Despite a record drawdown from US oil inventories and the fact that Saudi exports to the US are at a 30 year low, the International Energy Agency (IEA) is backtracking their prediction of a global oil market rebalancing because of an increase in OPEC oil production. This comes as the agency, famous for underestimating demand, raised it and now predicts that global demand will increase by a historically strong 1.5% this year to 98 million barrels a day. Still, with disappointing market action, it seems the pressure on OPEC is rising even as the market is ignoring the longer-term impact of under-investment and signs that we are going to see a shale oil production pullback in the next few months.

The IEA blasted OPEC’s compliance with production cuts which they say fell to 78 percent last month from 95 percent in May. While this production number is disputed by other sources, the fact of the matter is that the IEA believes that not only will OPEC have to go back to full compliance to get the global oil market back under control, they will need to reign in OPEC members Libya and Nigeria that have no quota. The IEA seemed to ignore improvement from non-OPEC oil producers that joined in the pact that saw their compliance improve.

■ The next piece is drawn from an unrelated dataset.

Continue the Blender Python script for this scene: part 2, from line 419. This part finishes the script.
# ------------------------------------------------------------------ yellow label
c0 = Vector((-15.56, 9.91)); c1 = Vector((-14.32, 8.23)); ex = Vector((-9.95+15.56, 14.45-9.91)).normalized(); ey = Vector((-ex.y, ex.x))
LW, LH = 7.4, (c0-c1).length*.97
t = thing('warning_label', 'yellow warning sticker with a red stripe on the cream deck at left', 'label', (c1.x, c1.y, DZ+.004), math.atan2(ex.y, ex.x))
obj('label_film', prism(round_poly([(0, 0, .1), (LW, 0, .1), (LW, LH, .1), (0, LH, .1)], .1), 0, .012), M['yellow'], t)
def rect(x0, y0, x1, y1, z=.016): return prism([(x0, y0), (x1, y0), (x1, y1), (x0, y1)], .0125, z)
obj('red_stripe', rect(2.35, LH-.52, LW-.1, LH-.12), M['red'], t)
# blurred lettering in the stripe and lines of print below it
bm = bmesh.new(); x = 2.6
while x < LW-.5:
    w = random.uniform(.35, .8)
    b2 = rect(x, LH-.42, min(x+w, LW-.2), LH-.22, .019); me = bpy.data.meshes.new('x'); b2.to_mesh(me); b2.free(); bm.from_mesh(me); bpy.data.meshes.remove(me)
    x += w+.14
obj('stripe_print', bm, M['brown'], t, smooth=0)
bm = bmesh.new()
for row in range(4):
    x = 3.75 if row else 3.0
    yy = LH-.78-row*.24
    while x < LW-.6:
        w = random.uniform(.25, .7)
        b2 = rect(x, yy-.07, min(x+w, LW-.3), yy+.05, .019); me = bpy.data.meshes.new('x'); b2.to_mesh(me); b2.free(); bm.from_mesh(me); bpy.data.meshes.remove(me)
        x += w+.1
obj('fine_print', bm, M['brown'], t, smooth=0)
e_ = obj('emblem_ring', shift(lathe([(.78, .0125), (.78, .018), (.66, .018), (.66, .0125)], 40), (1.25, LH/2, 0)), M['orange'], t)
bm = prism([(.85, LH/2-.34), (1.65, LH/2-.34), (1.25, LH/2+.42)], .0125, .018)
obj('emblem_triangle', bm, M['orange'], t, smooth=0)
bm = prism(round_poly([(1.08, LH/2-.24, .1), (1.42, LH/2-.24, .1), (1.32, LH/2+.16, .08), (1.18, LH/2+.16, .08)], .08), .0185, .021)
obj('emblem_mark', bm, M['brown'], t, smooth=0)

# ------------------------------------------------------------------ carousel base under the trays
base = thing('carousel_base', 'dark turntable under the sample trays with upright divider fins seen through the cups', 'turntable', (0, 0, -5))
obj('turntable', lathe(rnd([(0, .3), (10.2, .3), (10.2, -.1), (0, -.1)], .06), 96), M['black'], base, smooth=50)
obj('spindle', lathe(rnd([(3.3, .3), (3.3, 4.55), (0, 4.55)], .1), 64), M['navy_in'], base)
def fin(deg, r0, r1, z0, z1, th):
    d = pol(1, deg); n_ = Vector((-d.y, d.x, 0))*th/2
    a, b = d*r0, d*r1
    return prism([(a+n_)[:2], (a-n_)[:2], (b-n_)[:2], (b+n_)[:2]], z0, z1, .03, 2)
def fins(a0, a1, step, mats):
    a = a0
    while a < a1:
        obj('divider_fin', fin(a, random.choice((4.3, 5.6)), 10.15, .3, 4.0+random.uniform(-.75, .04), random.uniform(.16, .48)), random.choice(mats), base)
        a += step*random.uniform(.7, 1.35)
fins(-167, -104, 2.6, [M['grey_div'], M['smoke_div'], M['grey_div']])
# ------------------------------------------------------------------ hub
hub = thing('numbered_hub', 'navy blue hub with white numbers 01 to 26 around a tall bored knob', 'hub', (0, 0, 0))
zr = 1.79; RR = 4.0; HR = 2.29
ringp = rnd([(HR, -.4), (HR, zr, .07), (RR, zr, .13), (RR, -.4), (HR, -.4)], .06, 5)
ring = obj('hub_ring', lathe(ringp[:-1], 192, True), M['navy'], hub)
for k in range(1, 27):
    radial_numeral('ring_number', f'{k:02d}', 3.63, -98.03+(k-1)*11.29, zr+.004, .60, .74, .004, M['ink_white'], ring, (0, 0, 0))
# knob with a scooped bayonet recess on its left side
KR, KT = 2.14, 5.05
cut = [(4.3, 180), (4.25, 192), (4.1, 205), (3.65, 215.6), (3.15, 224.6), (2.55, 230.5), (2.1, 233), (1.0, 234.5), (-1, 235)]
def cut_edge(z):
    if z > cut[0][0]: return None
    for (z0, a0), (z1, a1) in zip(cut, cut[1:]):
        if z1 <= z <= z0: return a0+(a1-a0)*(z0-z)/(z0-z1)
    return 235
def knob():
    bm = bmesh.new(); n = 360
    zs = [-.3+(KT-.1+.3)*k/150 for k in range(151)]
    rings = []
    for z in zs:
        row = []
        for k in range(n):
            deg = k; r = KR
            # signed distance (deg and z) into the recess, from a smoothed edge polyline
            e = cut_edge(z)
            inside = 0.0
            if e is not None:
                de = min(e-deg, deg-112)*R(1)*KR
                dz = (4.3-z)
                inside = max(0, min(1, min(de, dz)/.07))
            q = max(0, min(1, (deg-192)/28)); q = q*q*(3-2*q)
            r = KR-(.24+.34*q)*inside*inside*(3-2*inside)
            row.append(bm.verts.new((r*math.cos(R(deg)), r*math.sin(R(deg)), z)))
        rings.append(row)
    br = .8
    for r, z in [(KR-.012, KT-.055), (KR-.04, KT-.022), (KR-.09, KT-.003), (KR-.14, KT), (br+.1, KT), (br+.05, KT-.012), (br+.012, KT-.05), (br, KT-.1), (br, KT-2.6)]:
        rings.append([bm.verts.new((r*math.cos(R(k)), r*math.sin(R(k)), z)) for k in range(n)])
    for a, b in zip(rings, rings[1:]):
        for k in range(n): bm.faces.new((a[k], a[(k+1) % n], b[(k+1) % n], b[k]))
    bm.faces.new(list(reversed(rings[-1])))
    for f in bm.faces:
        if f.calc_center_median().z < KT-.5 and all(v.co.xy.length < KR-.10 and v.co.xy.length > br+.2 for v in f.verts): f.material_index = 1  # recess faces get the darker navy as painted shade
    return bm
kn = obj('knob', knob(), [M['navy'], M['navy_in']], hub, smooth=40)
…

The IEA did warn about the possibility of a shale oil pullback. The IEA warned that ”Financial data suggests that while output might be gushing, profits are not and recent press reports quoted leading company executives saying that oil prices need to be around $50 per barrel to maintain production growth.” It like I said before, losing money on every barrel and trying to make up for it in volume is not a sustainable business plan. 

Even as the Energy Information Administration (EIA) reported that US oil production had risen, most of that gain was from Alaska and the Gulf of Mexico. U.S. oil production was up by 59,000 barrels a day to nearly 9.4 million barrels a day but it was not all shale. There was a 34,000 barrel increase from Alaska.